A blue mist hung in heavy folds round the violet bases of the mountains, which rose white and sharp into the rose-flushed sky; the dew lay blue and sparkling on the short crisp grass; the air was absolutely pure, and with a suspicion of frost in it.

It was all very fair, and the horses enjoyed the morning freshness, and danced and champed their bits as though they disliked being reined in. We rode over level grass-covered ground, till we reached the Hamakua bush, fringed with dead trees, and full of ohias and immense fern trees, some of them with a double tier of fronds, far larger and finer than any that I saw in New Zealand. There are herds of wild goats, cattle, and pigs on the island, and they roam throughout this region, trampling, grubbing, and rending, grinding the bark of the old trees and eating up the young ones. This ravaging is threatening at no distant date to destroy the beauty and alter the climate of the mountainous region of Hawaii. The cattle are a hideous breed - all bones, hide, and horns.

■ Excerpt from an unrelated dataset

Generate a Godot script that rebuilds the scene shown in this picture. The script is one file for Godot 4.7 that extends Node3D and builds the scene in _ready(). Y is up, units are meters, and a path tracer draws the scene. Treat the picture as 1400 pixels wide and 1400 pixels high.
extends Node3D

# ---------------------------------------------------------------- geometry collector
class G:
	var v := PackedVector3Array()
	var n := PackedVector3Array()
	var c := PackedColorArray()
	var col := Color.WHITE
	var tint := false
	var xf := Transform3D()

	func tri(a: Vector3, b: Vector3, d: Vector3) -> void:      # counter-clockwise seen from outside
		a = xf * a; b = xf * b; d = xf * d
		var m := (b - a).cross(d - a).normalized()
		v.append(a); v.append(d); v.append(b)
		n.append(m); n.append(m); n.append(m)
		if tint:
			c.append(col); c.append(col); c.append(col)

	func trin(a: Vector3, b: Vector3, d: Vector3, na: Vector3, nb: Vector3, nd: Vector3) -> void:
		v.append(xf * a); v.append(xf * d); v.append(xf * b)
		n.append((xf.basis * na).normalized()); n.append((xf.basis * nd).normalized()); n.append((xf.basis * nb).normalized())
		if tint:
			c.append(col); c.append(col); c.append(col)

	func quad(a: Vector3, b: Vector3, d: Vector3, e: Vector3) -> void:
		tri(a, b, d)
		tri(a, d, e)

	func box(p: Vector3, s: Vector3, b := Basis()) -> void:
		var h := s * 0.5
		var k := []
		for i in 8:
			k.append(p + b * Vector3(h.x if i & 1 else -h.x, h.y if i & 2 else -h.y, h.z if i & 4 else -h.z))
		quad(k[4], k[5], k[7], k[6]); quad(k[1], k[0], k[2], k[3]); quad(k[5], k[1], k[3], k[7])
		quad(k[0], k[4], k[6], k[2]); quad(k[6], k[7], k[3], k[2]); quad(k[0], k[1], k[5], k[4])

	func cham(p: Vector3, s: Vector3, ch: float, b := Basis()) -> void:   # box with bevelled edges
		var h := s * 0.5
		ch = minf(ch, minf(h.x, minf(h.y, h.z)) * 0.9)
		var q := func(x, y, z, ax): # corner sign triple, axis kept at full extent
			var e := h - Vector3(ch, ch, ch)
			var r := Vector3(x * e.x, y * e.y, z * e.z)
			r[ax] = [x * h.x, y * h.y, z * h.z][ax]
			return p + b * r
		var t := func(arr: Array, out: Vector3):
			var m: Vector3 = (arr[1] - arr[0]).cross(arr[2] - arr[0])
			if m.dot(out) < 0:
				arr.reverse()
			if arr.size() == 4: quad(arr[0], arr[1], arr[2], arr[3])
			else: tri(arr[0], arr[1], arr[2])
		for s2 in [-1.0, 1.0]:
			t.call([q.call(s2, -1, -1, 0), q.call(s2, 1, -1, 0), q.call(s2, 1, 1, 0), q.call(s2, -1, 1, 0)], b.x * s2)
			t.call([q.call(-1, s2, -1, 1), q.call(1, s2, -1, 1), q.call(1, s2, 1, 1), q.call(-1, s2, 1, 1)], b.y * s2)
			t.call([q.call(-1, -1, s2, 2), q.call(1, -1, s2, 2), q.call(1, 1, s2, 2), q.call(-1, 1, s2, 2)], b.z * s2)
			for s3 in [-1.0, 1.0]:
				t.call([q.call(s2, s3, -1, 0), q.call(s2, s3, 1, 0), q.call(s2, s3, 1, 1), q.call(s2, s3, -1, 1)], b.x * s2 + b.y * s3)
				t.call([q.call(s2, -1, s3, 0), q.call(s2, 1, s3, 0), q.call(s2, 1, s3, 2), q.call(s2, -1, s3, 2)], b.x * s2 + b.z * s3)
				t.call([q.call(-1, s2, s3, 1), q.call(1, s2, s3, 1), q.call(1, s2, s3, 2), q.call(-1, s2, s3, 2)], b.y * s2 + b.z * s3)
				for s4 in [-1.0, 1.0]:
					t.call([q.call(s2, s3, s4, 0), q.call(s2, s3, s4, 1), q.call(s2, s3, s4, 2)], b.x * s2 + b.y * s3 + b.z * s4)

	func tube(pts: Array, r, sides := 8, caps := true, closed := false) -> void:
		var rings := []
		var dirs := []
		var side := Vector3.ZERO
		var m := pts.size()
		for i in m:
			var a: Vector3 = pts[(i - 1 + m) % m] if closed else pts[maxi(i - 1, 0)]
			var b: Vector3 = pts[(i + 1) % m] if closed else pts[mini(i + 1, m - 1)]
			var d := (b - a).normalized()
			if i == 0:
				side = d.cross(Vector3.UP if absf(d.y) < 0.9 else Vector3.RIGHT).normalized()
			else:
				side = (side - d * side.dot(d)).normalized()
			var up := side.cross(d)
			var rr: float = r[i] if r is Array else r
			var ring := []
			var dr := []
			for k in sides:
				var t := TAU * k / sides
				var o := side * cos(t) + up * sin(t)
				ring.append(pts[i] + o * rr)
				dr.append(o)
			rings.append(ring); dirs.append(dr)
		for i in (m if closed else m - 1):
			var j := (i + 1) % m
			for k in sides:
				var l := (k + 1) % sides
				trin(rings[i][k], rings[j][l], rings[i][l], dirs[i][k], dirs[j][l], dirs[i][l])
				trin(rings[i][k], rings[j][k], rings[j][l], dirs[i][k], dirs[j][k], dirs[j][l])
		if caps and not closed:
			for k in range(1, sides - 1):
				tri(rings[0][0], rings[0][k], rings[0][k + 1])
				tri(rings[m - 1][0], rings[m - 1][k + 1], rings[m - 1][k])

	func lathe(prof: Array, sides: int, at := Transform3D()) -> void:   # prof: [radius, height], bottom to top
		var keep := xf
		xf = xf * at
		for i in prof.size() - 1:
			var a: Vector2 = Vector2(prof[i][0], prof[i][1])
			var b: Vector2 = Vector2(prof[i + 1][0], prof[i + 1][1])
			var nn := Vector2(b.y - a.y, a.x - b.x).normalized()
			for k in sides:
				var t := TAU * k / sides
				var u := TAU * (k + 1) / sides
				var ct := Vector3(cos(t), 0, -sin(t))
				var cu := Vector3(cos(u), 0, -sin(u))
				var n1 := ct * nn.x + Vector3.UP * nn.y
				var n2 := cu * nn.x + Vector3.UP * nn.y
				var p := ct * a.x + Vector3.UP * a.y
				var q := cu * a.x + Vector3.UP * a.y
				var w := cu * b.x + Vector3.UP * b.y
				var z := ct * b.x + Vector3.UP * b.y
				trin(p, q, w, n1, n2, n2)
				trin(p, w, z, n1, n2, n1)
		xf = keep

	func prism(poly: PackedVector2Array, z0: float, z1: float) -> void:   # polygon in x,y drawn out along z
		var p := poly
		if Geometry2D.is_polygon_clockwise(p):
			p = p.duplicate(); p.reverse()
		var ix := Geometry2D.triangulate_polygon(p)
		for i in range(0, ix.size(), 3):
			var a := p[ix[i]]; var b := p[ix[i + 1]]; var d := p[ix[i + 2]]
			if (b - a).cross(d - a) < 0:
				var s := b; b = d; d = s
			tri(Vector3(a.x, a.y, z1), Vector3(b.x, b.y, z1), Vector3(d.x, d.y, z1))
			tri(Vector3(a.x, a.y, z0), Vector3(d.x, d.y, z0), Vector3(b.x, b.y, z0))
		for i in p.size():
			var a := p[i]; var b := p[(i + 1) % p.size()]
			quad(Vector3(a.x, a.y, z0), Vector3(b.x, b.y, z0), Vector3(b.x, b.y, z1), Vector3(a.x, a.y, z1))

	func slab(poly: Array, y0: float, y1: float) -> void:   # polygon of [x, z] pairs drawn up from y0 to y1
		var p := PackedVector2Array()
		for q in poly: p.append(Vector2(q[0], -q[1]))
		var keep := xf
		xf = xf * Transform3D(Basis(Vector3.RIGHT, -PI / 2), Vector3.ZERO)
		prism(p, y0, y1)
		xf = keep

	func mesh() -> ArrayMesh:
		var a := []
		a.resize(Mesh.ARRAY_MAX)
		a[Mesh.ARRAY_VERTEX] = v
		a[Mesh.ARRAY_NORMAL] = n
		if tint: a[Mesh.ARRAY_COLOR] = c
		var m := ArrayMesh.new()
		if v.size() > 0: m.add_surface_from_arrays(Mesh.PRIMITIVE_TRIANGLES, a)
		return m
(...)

We were at the top of the Waipio pali at eight, and our barefooted horses, used to the soft pastures of Waimea, refused to carry us down its rocky steep, so we had to walk. I admired this lonely valley far more than before. It was full of infinite depths of blue - blue smoke in lazy spirals curled upwards; it was eloquent in a morning silence that I felt reluctant to break. Against its dewy greenness the beach shone like coarse gold, and its slow silver river lingered lovingly, as though loth to leave it, and be merged in the reckless loud-tongued Pacific. Across the valley, the track I was to take climbed up in thready zigzags, and disappeared round a bold headland. It was worth a second visit just to get a glimpse of such a vision of peace.

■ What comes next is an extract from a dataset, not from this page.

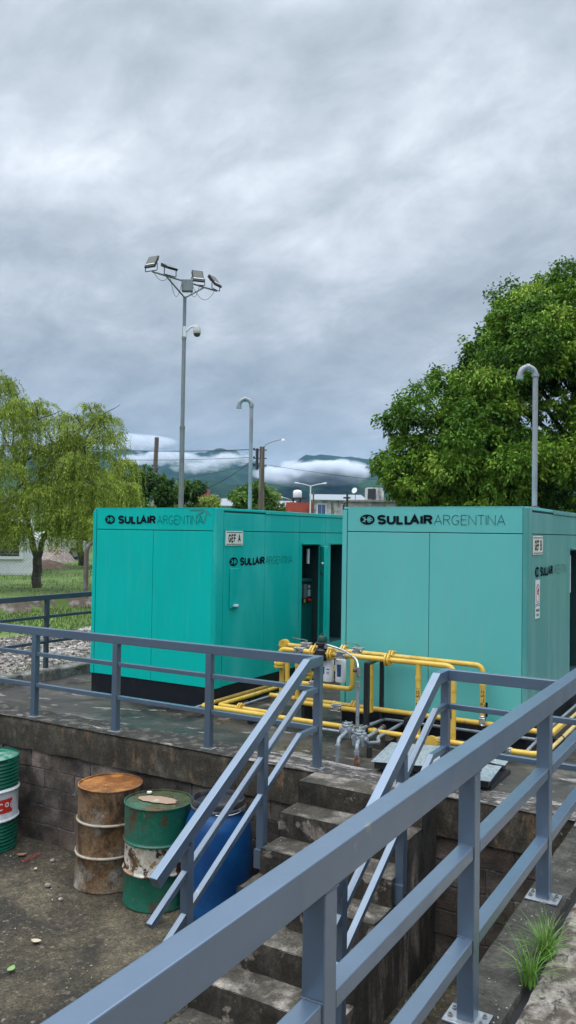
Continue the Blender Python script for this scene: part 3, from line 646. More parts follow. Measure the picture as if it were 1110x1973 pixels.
# warning stickers on the right enclosure
sg = MB().box((BX2+.001, 1.792, 1.256), (BX2+.005, 1.957, 1.490)).build('warning_sticker', m_white, eB)
w = MB()
for zc_ in (1.405, 1.325): stroke(w, arc(0, 0, .050, .042, 0, 360, 20), (BX2, 1.875, zc_), (0, 1, 0), (0, 0, 1), (1, 0, 0), .012, .0055+.0004*(zc_ > 1.36))
stroke(w, [(-.03, .03), (.03, -.03)], (BX2, 1.875, 1.405), (0, 1, 0), (0, 0, 1), (1, 0, 0), .010, .0065); w.build('prohibition_rings', m_red, sg)
w = MB(); stroke(w, [(-.075, 0), (.075, 0)], (BX2, 1.875, 1.268), (0, 1, 0), (0, 0, 1), (1, 0, 0), .006, .0055); stroke(w, [(-.02, .02), (.03, .045), (.03, -.01)], (BX2, 1.875, 1.36), (0, 1, 0), (0, 0, 1), (1, 0, 0), .012, .0058); w.build('print_lines', m_ink, sg)
sg = MB().box((BX2+.001, 1.792, 1.135), (BX2+.005, 1.957, 1.245)).build('text_sticker', m_white, eB)
w = MB(); text(w, 'PROHIBIDO', (BX2+.0055, 1.812, 1.196), (0, 1, 0), (0, 0, 1), .028, .125, .006, (1, 0, 0)); text(w, 'FUMAR', (BX2+.0055, 1.835, 1.152), (0, 1, 0), (0, 0, 1), .028, .08, .006, (1, 0, 0)); w.build('lettering', m_ink, sg)
MB().box((BX2-.06, 3.48, 1.28), (BX2-.04, 3.56, 1.69)).build('painted_bright_strip', m_white, eB)  # bright strip in the doorway, painted plain white

# vent pipes: candy-cane tops above the roofs
def vent(x, y, zr, top, r, label):
    v = thing('vent_pipe', label, 'vent pipe', (x, y, zr), 'hooked vent pipes above the enclosures')
    MB().tube([(x, y, zr-.01), (x, y, top-.08)], r, 14).build('pipe', m_ventp, v)
    c = Vector((x, y, top-.08))-rt0*.076; arcp = [c+rt0*.076*math.cos(R(a))+Vector((0, 0, .078*math.sin(R(a)))) for a in range(0, 181, 15)]
    arcp.append(arcp[-1]+Vector((-.002, -.001, -.02)))
    MB().tube(arcp, r*1.12, 14, cap=False).build('bend', m_ventp, v)
    for q, ax in ((arcp[0], Vector((0, 0, 1))), (arcp[-1]+Vector((0, 0, -.002)), Vector((0, 0, 1))), (arcp[6], rt0)): MB().disc(q, ax, r*1.38, .03).build('collar', m_ventp, v)
    MB().lathe([(r*2.4, 0), (r*2.4, .012), (r*1.3, .03)], (x, y, zr), 16).build('roof_flange', m_dark, v)
vent(-1.97, 2.53, AH-.002, 3.53, .0235, 'grey hooked vent pipe standing on the roof of the left enclosure GEF A')
vent(1.535, 2.27, BH-.002, 3.56, .0255, 'grey hooked vent pipe on the right enclosure GEF B, in front of the big tree')

# ------------------------------------------------------------------ gas pipework
gm = thing('gas_manifold', 'yellow gas pipework with flanges, valves, regulator and two white filters between the enclosures', 'gas pipework', (.3, 1.2, 0))
PR = .0240
def pipe(pts, r=PR, m=m_yel, name='pipe', par=gm, fil=.06): return MB().tube(pts, r, 14, fillet=fil).build(name, m, par)
def flange(c, ax, r=.056, name='flange', par=gm, m=m_yel):
    c = Vector(c); ax = Vector(ax).normalized(); mb = MB().disc(c-ax*.014, ax, r, .016, 24).disc(c+ax*.014, ax, r, .016, 24).disc(c, ax, r*.72, .05, 16); u = ax.orthogonal().normalized(); w_ = ax.cross(u)
    f = mb.build(name, m, par)
    for k in range(4): MB().tube([c+(u*math.cos(k*1.5708+.6)+w_*math.sin(k*1.5708+.6))*r*.78+ax*s_ for s_ in (-.036, .036)], .0075, 6).build('bolt', m_yel if m == m_yel else m_bolt, f)
def collar(c, ax, par=gm, r=PR*1.18, m=m_yel, l=.03): return MB().disc(c, ax, r, l, 14).build('coupling', m, par)
def valve(c, ax, hd=None, par=gm, s=1.0):
    c = Vector(c); ax = Vector(ax).normalized(); side = ax.cross(Vector((0, 0, 1))); q = ax.to_track_quat('X', 'Z').to_matrix()
    v = MB().box((-.032*s, -.032*s, -.030*s), (.032*s, .032*s, .030*s), q, c).disc(c-ax*.042*s, ax, .036*s, .02*s, 8).disc(c+ax*.042*s, ax, .036*s, .02*s, 8).build('valve', m_chrome, par, bevel=.006)
    b = MB()
    for i in (-1, 1):
        for j in (-1, 1): b.tube([c+side*i*.03*s+Vector((0, 0, j*.028*s))-ax*.055*s, c+side*i*.03*s+Vector((0, 0, j*.028*s))+ax*.055*s], .005*s, 6)
    b.build('tie_bolt', m_bolt, v)
    if hd is not None:
        hd = Vector(hd); b = MB().tube([c+Vector((0, 0, .02)), c+Vector((0, 0, .055))], .012, 8); q = (hd).to_track_quat('X', 'Z').to_matrix(); b.box((-.02, -.011, 0), (.15, .011, .005), q, c+Vector((0, 0, .055))); b.build('valve_handle', m_chrome, v)
yF, yB = 1.05, 1.40; X = Vector((1, 0, 0)); Z = Vector((0, 0, 1)); Y = Vector((0, 1, 0))
zT = .752
# floor runs
pipe([(-1.51, 3.9, .10), (-1.51, .985, .10), (1.56, 1.02, .10), (1.86, 1.03, .10), (1.93, 1.2, .10)])
pipe([(-1.39, 3.9, .10), (-1.39, 1.115, .10), (-.63, 1.11, .10), (-.62, 1.10, .60)])
pipe([(-1.51, 1.2, .10), (-1.51, 5.4, .10)], m=m_yel2);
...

Halemanu, with hospitable alacrity, soon made breakfast ready, after which Mr. S., having arranged for my further journey, left me here, and for the first time I found myself alone among natives ignorant of English. For the Waimanu trip it is essential to have a horse bred in the Waimanu Valley and used to its dizzy palis, and such a horse was procured, and a handsome native, called Hananui, as guide. We were away by ten, and galloped across the valley till we came to the nearly perpendicular pali on the other side. The sight of this air-hung trail from Halemanu's house has turned back several travellers who were bent on the trip, but I had been told that it was quite safe on a Waimanu horse; and keeping under my fears as best I could, I let Hananui precede me, and began the ascent, which is visible from here for an hour. The pali is as nearly perpendicular as can be. Not a bush or fern, hardly a tuft of any green thing, clothes its bare, scathed sides.